The precise object of the book naturally grew in range, depth and clearness, under the stress of the labour of its production. This object will perhaps be best explained by means of a short description of the undertaking’s origin and successive stages.
Born as I was in Italy, certain early impressions have never left me; a vivid consciousness has been with me, almost from the first, of the massively virile personalities, the spacious, trustful times of the early, as yet truly Christian, Renaissance there, from Dante on to the Florentine Platonists. And when, on growing up, I acquired strong and definite religious convictions, it was that ampler pre-Protestant, as yet neither Protestant nor anti-Protestant, but deeply positive and Catholic, world, with its already characteristically modern outlook and its hopeful and spontaneous application of religion to the pressing problems of life and thought, which helped to strengthen and sustain me, when depressed and hemmed in by the types of devotion prevalent since then in Western Christendom. For those early modern times presented me with men of the same general instincts and outlook as my own, but environed by the priceless boon and starting-point of a still undivided Western Christendom; Protestantism, as such, continued to be felt as ever more or less unjust and sectarian; and the specifically post-Tridentine type of Catholicism, with its regimental Seminarism, its predominantly controversial spirit, its suspiciousness and timidity, persisted, however inevitable some of it may be, in its failure to win my love. Hence I had to continue the seeking and the finding elsewhere, yet ever well within the great Roman Church, things more intrinsically lovable. The wish some day to portray one of those large-souled pre-Protestant, post-Mediaeval Catholics, was thus early and has been long at work within me.

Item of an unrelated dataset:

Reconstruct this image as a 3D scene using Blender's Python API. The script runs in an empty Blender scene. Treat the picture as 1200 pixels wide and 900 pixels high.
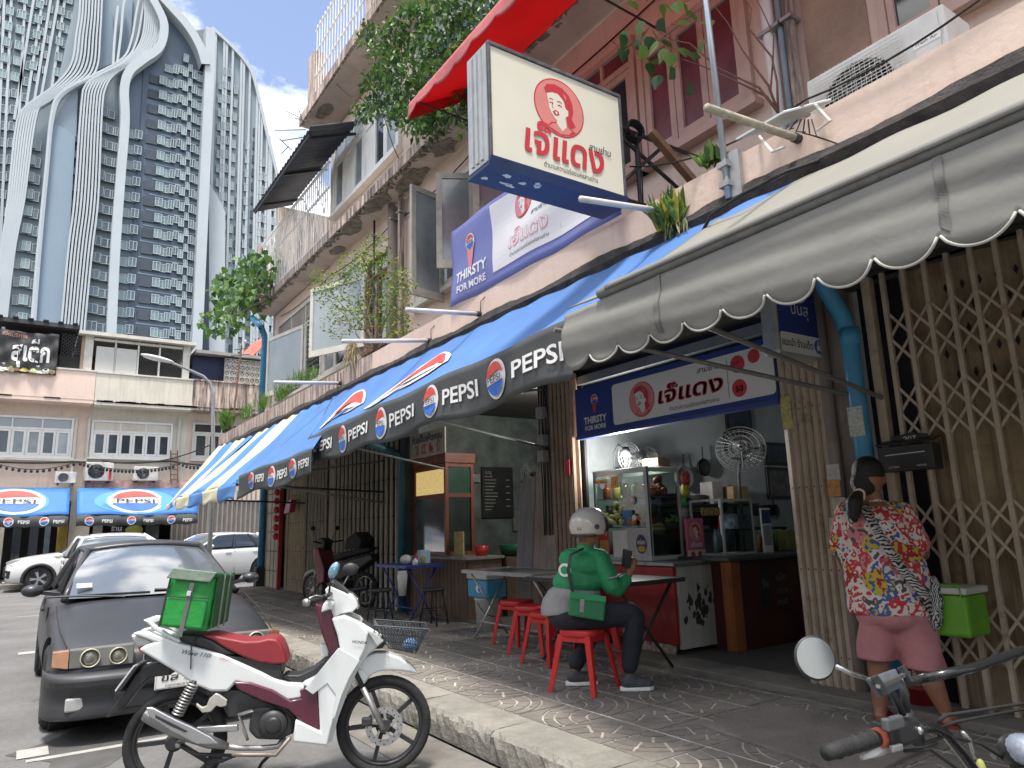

And then came John Henry Newman’s influence with his Dream of Gerontius, and a deep attraction to St. Catherine of Genoa’s doctrine of the soul’s self-chosen, intrinsic purification; and much lingering about the scenes of Caterinetta’s life and labours, during more than twenty stays in her terraced city that looks away so proudly to the sea. Such a delicately psychological, soaring, yet sober-minded Eschatology, with its striking penetration and unfolding of the soul’s central life and alternatives as they are already here and now, seemed to demand an ampler study than it had yet received, and to require a vivid presentation of the noble, strikingly original personality from whom it sprang.
And later still came the discovery of the apparently hopeless complication of the records of Catherine’s life and doctrine, and how these had never been seriously analyzed by any trained scholar, since their constitution into a book in 1552. Much critical work at Classical and Scriptural texts and documentary problems had, by now, whetted my appetite to try whether I could not at last bring stately order out of this bewildering chaos, by perhaps discovering the authors, dates and intentions of the various texts and glosses thus dovetailed and pieced together into a very Joseph’s coat of many colours, and by showing the successive stages of this, most original and difficult, Saint’s life and legend. All this labour would, in any case, help to train my own mind; and it would, if even moderately successful, offer one more detailed example of the laws that govern such growths, and of the critical method necessary for the tracing out of their operation.